Just a four-year-old doesn't even know what it means.
He may not, but I doubt it.
I think he does.
He's probably learned the behavior somewhere.
But kudos to the kid.
Who wants to be little Mr. Apri?
Little Miss Apricot, fine.
This little Mr. Apricot business.
This is out in California, folks.
We heard about this yesterday, and Dawn was not here.
She was in airport hell in Atlanta.
It didn't involve customs.
It just involved normal uh rigors of uh commercial travel.
Here's uh Michael in Provo Utah.
Welcome to the EIB network.
Hello.
Ah, what an honor it is to talk to you, Rush.
Thank you very much, sir.
Appreciate that.
Listening to you since the late 80s.
It's been an inspiration throughout my life.
Appreciate it.
Thank you, sir.
Very much.
I really do appreciate that more than you know.
You're very welcome.
Here's my comment what you're talking about with the new spelling and the libs and all that kind of stuff.
It's simply this.
We have seen it before.
We saw it back in the 70s when they came out with new math.

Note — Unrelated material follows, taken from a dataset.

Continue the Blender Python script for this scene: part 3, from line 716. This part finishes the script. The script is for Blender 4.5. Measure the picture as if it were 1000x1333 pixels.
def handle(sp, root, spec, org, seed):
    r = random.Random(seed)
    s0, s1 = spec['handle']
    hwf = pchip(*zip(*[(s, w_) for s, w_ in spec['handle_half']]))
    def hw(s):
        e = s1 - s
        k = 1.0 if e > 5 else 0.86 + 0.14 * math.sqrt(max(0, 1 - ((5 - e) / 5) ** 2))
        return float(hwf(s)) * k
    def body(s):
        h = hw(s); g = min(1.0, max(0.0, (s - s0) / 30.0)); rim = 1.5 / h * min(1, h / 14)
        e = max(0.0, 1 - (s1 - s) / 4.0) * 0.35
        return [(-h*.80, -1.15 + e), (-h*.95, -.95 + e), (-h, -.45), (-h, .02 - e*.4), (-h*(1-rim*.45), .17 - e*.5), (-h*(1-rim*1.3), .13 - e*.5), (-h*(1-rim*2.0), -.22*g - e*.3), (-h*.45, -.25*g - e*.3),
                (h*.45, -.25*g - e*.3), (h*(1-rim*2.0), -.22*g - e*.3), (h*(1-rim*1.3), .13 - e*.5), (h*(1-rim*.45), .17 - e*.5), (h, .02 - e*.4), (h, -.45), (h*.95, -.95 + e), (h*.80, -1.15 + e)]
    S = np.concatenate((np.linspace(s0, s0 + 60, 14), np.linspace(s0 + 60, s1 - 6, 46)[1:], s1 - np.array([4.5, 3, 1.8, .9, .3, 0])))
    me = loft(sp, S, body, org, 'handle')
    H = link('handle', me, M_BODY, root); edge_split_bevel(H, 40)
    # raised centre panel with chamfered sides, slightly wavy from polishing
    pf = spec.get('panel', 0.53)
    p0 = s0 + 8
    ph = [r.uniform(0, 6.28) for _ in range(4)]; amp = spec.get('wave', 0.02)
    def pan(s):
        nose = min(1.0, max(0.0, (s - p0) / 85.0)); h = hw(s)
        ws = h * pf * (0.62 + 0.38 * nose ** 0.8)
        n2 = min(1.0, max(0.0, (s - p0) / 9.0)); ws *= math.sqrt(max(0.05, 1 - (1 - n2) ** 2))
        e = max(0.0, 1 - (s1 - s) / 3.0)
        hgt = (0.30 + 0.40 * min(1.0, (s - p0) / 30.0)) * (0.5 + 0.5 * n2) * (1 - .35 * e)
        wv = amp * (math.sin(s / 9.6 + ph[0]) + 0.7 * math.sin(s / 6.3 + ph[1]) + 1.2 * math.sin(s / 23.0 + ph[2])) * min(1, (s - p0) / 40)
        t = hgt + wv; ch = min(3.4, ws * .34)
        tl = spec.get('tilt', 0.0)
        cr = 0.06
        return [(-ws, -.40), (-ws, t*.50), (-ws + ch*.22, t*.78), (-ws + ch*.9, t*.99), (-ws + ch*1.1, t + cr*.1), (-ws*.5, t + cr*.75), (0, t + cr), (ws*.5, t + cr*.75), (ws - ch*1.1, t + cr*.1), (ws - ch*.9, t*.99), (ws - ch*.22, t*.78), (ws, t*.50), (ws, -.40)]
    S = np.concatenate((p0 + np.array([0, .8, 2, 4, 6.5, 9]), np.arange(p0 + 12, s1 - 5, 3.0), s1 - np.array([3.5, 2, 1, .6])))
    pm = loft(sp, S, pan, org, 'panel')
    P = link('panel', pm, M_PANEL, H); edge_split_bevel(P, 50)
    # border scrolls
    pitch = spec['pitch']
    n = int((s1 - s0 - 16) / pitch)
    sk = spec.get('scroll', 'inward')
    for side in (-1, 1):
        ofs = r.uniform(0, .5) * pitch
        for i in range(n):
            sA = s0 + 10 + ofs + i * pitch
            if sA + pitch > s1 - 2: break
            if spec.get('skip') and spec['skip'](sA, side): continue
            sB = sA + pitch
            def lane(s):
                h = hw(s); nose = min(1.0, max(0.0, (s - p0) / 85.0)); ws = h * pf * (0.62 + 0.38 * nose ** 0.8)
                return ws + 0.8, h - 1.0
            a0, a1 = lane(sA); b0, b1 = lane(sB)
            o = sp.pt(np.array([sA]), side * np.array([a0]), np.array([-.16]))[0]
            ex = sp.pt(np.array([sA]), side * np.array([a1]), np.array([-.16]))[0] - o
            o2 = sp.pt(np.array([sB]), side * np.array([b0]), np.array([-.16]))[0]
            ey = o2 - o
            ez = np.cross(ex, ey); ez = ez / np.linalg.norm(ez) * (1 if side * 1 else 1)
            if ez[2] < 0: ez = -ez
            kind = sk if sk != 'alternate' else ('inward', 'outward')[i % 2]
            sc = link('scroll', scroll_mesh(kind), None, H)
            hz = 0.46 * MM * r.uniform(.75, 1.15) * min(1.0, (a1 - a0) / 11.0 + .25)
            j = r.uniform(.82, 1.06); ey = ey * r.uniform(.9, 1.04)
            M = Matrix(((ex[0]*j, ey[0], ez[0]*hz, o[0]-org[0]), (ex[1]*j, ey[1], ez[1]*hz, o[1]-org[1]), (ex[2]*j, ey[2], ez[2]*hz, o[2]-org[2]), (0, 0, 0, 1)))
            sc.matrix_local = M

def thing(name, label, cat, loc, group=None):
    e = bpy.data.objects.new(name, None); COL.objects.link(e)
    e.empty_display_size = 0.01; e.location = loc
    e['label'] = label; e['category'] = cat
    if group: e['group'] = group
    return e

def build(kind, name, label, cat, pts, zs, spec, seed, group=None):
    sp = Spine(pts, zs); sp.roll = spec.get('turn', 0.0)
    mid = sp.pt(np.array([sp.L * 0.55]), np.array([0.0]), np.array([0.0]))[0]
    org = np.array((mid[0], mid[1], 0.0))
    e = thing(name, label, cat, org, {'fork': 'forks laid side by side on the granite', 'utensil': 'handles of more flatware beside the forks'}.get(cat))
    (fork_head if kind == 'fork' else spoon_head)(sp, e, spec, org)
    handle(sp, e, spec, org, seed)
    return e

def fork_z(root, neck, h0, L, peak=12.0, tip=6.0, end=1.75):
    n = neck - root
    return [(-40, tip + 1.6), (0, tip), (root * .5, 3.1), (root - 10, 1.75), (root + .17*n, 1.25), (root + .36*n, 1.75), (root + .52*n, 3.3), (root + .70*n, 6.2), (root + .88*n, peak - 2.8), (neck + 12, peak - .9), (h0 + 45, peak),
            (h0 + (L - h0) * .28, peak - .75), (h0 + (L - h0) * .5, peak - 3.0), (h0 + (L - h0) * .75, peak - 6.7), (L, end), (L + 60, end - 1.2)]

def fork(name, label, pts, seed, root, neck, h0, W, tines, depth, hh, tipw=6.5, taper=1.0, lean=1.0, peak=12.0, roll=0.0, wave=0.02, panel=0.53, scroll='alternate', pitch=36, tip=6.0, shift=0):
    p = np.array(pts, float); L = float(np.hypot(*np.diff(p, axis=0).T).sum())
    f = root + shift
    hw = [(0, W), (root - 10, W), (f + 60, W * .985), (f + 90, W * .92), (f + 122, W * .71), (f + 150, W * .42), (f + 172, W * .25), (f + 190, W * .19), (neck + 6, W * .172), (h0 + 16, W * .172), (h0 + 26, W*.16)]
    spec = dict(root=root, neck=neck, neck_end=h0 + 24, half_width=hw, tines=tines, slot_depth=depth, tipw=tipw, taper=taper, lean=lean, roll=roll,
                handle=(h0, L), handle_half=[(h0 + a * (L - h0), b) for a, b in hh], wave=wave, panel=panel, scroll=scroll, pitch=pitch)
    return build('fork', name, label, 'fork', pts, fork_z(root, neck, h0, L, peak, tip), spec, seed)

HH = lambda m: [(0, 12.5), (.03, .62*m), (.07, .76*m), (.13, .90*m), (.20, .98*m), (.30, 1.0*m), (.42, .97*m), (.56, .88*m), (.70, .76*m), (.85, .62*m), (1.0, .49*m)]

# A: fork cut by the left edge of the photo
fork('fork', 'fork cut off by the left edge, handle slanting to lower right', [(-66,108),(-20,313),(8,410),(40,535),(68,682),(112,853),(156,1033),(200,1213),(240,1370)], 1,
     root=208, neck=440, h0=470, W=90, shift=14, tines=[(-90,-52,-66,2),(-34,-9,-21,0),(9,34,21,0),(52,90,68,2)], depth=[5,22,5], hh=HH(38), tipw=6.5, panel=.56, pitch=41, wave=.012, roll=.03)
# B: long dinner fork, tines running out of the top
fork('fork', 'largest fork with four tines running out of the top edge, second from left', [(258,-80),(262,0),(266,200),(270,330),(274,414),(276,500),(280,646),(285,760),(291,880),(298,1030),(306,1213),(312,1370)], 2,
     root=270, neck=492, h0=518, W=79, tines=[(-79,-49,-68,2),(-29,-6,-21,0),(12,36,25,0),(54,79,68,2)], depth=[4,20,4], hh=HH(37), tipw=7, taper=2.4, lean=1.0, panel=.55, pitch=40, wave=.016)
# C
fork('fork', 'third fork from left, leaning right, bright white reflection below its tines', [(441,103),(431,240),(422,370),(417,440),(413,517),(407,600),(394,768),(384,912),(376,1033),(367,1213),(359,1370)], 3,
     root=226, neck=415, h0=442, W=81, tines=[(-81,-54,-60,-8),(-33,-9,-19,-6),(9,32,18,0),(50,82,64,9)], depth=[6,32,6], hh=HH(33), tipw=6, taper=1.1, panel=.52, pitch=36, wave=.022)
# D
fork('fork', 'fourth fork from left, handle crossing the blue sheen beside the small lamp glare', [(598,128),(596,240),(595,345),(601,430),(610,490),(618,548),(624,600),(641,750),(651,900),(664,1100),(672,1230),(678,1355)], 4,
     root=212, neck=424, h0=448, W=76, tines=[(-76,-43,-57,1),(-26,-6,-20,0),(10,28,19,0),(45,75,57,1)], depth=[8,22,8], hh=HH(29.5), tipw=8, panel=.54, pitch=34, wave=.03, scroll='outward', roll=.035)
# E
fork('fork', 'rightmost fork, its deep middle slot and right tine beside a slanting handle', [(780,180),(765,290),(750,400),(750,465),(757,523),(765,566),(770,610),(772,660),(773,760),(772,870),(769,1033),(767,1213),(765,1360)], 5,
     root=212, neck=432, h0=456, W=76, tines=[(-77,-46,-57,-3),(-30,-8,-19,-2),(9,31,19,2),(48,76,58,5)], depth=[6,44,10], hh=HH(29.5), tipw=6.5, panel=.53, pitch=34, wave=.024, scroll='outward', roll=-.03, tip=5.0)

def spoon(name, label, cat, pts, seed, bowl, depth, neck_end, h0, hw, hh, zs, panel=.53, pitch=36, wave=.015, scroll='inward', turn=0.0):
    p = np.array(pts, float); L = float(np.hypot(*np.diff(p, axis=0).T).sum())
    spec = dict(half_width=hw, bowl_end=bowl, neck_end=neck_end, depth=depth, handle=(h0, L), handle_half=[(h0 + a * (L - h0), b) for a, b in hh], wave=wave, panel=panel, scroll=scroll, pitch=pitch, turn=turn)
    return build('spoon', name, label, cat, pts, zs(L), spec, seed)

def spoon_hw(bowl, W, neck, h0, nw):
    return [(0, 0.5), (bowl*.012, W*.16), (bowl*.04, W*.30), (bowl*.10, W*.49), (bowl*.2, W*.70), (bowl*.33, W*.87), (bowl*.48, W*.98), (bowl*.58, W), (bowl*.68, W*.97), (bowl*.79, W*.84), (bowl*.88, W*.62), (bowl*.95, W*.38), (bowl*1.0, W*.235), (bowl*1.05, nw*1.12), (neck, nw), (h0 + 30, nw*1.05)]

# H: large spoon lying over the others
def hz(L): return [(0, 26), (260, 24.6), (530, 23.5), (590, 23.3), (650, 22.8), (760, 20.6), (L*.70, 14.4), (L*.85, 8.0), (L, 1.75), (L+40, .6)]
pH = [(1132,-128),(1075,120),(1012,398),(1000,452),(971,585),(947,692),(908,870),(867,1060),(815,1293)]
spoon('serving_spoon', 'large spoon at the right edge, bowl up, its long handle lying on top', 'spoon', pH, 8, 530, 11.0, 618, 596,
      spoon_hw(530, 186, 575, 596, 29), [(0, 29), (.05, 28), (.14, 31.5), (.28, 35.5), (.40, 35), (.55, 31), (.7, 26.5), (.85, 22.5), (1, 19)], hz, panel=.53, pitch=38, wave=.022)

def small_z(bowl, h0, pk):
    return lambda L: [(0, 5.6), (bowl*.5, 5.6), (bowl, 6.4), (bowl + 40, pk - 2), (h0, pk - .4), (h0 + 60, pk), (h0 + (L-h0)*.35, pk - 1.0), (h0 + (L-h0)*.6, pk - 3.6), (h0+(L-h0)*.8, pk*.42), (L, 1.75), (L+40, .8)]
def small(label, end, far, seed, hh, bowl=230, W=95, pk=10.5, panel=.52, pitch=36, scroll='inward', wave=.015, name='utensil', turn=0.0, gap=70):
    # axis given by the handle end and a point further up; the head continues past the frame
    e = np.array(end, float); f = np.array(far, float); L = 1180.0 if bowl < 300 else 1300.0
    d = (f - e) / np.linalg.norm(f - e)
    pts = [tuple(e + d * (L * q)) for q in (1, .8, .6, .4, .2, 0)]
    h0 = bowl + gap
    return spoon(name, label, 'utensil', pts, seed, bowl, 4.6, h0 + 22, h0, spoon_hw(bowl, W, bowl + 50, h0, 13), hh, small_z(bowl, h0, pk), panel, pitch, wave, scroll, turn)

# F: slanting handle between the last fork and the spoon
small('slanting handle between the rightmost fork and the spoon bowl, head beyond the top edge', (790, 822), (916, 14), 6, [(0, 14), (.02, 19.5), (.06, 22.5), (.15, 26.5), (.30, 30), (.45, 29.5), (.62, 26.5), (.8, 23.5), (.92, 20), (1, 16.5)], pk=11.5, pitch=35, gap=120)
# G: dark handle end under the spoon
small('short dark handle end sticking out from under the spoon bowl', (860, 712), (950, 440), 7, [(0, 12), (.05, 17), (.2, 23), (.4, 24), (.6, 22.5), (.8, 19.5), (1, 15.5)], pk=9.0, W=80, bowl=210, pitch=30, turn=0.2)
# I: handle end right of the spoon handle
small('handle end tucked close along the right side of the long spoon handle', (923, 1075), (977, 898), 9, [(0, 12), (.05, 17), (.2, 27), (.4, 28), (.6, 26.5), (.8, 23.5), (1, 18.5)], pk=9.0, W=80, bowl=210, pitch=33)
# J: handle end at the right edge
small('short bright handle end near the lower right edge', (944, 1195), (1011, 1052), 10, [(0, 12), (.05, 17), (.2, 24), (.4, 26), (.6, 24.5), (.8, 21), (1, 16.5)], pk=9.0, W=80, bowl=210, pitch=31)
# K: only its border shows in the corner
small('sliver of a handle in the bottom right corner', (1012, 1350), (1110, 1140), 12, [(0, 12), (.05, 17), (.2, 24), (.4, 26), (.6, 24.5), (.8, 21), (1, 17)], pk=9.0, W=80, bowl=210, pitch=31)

And you're exactly right when you say it doesn't solve problems.
It only creates more.
And how difficult it is for our kids not to even get math because they've changed it and changed it and changed it.
This is just the they're just opening the door now on language and spelling.
You know, that's right.
I was I was close to being victimized by this new math stuff.

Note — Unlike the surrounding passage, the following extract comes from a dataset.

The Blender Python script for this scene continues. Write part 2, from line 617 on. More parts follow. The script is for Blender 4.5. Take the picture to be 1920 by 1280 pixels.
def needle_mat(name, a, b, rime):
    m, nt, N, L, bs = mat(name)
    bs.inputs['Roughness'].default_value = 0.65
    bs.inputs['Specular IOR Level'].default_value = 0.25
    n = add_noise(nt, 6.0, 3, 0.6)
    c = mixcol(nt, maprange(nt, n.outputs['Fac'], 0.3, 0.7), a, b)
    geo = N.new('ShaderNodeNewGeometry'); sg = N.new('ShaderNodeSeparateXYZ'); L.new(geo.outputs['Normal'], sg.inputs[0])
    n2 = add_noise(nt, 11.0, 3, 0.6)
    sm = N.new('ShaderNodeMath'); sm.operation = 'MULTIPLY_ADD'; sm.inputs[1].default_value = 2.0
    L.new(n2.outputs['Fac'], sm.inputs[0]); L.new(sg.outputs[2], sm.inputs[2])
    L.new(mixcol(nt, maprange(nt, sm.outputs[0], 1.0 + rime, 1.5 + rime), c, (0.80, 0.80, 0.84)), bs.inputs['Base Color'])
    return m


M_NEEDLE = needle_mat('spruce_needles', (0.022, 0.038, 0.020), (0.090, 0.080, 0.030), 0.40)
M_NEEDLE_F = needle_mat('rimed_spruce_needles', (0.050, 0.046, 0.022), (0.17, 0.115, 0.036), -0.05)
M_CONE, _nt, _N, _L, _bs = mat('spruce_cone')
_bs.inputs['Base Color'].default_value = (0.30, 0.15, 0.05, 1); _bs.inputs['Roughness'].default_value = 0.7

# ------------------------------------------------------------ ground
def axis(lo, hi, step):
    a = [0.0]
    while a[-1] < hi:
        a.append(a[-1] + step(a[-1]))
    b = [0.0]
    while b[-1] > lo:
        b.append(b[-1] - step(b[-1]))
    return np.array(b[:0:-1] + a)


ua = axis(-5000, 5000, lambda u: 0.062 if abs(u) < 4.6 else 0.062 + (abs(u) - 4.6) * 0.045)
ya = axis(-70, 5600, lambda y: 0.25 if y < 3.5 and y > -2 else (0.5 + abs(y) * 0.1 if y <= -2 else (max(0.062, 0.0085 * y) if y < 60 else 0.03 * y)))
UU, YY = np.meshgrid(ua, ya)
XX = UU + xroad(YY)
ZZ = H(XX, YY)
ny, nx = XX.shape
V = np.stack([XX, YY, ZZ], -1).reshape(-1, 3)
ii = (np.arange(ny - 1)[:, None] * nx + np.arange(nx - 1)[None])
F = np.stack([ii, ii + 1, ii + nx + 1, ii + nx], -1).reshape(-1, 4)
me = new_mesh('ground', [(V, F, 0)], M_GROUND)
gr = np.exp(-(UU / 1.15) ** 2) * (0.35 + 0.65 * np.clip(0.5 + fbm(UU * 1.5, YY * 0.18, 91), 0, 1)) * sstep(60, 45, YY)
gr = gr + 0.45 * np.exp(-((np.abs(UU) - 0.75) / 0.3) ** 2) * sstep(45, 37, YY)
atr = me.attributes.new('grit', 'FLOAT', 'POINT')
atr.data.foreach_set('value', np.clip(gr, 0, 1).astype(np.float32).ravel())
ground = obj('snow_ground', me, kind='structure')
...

I got out of high school, uh, fortunately, in uh 1969.
And uh the new math was just on the horizon then.
But uh I I forget what it even was.
I re I remember hearing people talk and complain about it.

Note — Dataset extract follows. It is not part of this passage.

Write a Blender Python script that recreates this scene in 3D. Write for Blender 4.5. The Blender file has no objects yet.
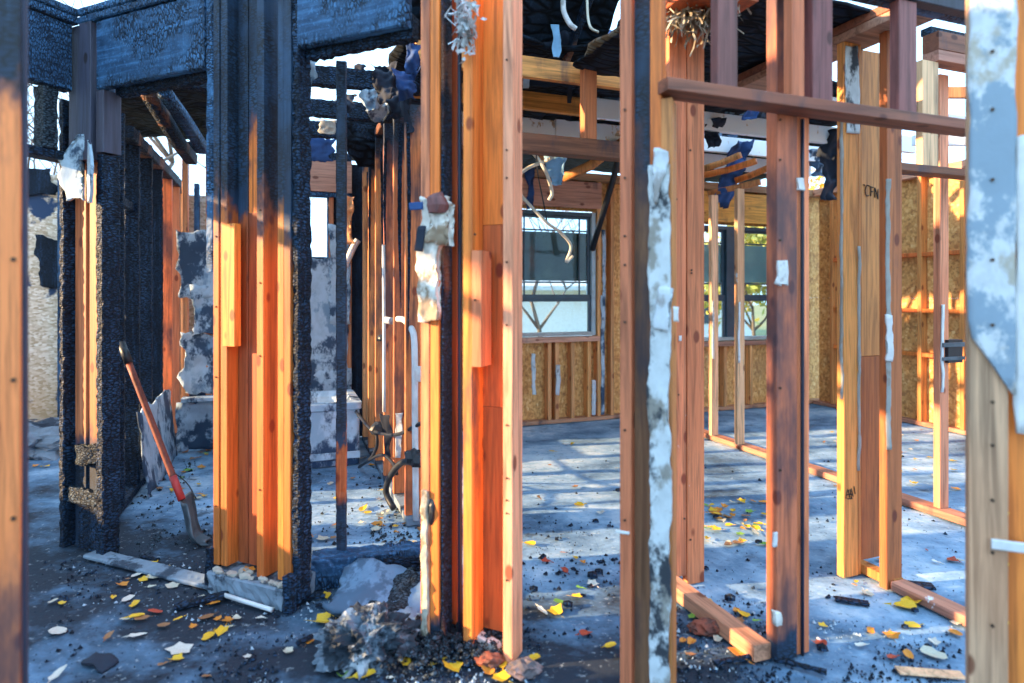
import bpy, math, random
from mathutils import Vector, Matrix, noise
R = math.radians
random.seed(7)
C = bpy.context.scene.collection
sc = bpy.context.scene

# ------------------------------------------------------------------ camera, sky, sun, exposure
EYE, FPX, HOR = 1.25, 620.0, 295.0
cd = bpy.data.cameras.new('camera'); cam = bpy.data.objects.new('camera', cd); C.objects.link(cam)
cam.location = (0, 0, EYE); cam.rotation_euler = (R(90), 0, 0)
cd.sensor_width = 36; cd.lens = FPX / 1024 * 36; cd.shift_y = -(341.5 - HOR) / 1024
cd.clip_start = .05
cd.dof.use_dof = True; cd.dof.focus_distance = 3.6; cd.dof.aperture_fstop = 1.5
sc.camera = cam
w = bpy.data.worlds.new('sky'); sc.world = w; w.use_nodes = True
wn = w.node_tree; bg = wn.nodes['Background']
bg.inputs['Color'].default_value = (.44, .71, 1.0, 1); bg.inputs['Strength'].default_value = 2.6
SUN_AZ, SUN_EL = 9.0, 15.0
sd = bpy.data.lights.new('sun', 'SUN'); sd.energy = 14.5; sd.color = (1.0, .66, .34); sd.angle = R(.8)
sun = bpy.data.objects.new('sun', sd); C.objects.link(sun)
sun.rotation_euler = Vector((math.cos(R(SUN_AZ)), math.sin(R(SUN_AZ)), -math.tan(R(SUN_EL)))).to_track_quat('-Z', 'Y').to_euler()
sc.view_settings.view_transform = 'Standard'; sc.view_settings.look = 'None'
sc.view_settings.exposure = 0.27; sc.view_settings.gamma = 1

# ------------------------------------------------------------------ geometry helpers
def gz(py, D): return EYE + (HOR - py) / FPX * D
def gx(px, D): return (px - 512) / FPX * D
def G(px, py):                       # the floor point seen at a pixel
    D = FPX * EYE / (py - HOR)
    return Vector((gx(px, D), D, 0))
def P(px, py, D): return Vector((gx(px, D), D, gz(py, D)))

class Frame:                         # a wall line: a along the wall, b away from the camera
    def __init__(s, O, deg):
        s.O = O; s.deg = deg; c, n = math.cos(R(deg)), math.sin(R(deg))
        s.V = (c, n); s.U = (-n, c)
    def w(s, a, b, z=0): return Vector((s.O[0] + a*s.V[0] + b*s.U[0], s.O[1] + a*s.V[1] + b*s.U[1], z))
    def a(s, px, b=0):
        k = (px - 512) / FPX; ox = s.O[0] + b*s.U[0]; oy = s.O[1] + b*s.U[1]
        return (k*oy - ox) / (s.V[0] - k*s.V[1])
    def b(s, px, a=0):
        k = (px - 512) / FPX; ox = s.O[0] + a*s.V[0]; oy = s.O[1] + a*s.V[1]
        return (k*oy - ox) / (s.U[0] - k*s.U[1])
    def z(s, py, a, b=0): return gz(py, s.w(a, b).y)
    def loc(s, p):
        d = (p[0]-s.O[0], p[1]-s.O[1])
        return d[0]*s.V[0]+d[1]*s.V[1], d[0]*s.U[0]+d[1]*s.U[1]

def mesh(name, vs, fs, smooth=False):
    m = bpy.data.meshes.new(name); m.from_pydata([tuple(v) for v in vs], [], fs)
    if smooth: m.polygons.foreach_set('use_smooth', [True]*len(m.polygons))
    m.validate(); m.update(); return m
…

It was supposed to make learning it easier, and all it did was was make learning it harder, and and it ended up a whole generation of kids that didn't learn basics of math.
Uh don't uh don't know how to do division, don't know how to uh uh work in fractions or anything of the sort.
Now I've got calculators and so forth uh have come big on the scene since then.
But I don't know.
I I've forgotten about new math.
You're absolutely right.
Thank you.
Appreciate it, sir.
But uh thanks for the call, and Alan in Detroit.
Uh, welcome to the program, sir.
Welcome to the EIB network.
Uh megadiddos, Russ.
Thanks, I'm not sure.
I'm just I'm just wondering the liberal point of view that we they advocate that we need a group of people who are underpaid, unpaid under the poverty level, and underhoused and underappreciated because they're doing all the jobs that we don't want to do.
Why don't they call this slavery or indentured servitude?
Uh well, can't call I mean that's can't be honest about this.
Well, I mean, they're such big-hearted people.
And and they're ad aren't they advocating they say our economy will collapse.
That sounds like the South before the civilization.
You know, that is it.
That is an interesting way to look at.
Grab grab uh where where is uh what is the Blueberg bite?
Sixteen.
Grab sixteen.
We got some time.
Let's uh stay on the phone there, Alan.
This is an interesting observation.
Let's listen to Mayor Bloomberg uh Senate Judiciary Committee field hearing in Philadelphia, Philadelphia.
Darn it.
Philadelphia.
Uh testifying about illegal immigration is what he said.
Although they broke the law by illegally crossing our borders or overstaying their visas, and our businesses broke the law by employing them.
Our city's economy would be a shell of itself had they not, and it would collapse if they were deported.
Alan, it's an excellent point.
Basically, the mayor of New York is saying, we want you underclass people, and we want you here, and we want you to stay that way.
We can't get along without you.
We can't get along with people that work for little or nothing.
We can't get along.
This city would literally crumble.
And we celebrate the fact that they have broken the law in order to that's an interesting take on this.
Basically, advocacy because you're not hearing anybody advocate for these people to do better.
They are wanted precisely for the value they offer.
Um I think that's an excellent point.
Coming from you, thank you, Russ.
Yeah, it's what you're supposed to say.
Alan, thanks much.
I appreciate it.
Great to uh to have you on the um on the program.
What else in the in the uh try this news from ABC?
Here's the headline bird dropping survived space launch.
Bird droppings on Shuttle Discovery's right wing edge appear to have survived launch and orbit.
And they have pictures of bird droppings on the right wing on the edge of the right wing.
Uh claiming that um can't get rid of this stuff.
Was that didn't hear what you said.
What did you say?
Well, there's not enough of it to be a uh to be a hit heat shield.
One one other thing here, uh uh ladies and gentlemen uh from USA Today, fat people are not more jolly, according to a study that instead found obesity strongly linked with depression and uh other mood disorders.
Uh this accompanies a story.
Experts debate labeling children obese.
Is it okay for doctors and parents to tell kids and teens that they're fat?
Because if you do that, you might harm their self-esteem.
All right, don't bother telling them that.
Just tell them they're miserable.
You get science and studies to prove it, and don't see a fat kid in a good mood.
Hey, can't fool me, kid.
I know you're miserable.
I read it in USA Today.
Well, another exciting excursion into broadcast excellence in the can on its way over to the museum uh warehouse, all artifacts secretly housed for the future Limbaugh Broadcast Museum.
A thrill and a pleasure, as always, to be with you.
Look forward to seeing you tomorrow on Open Line Friday.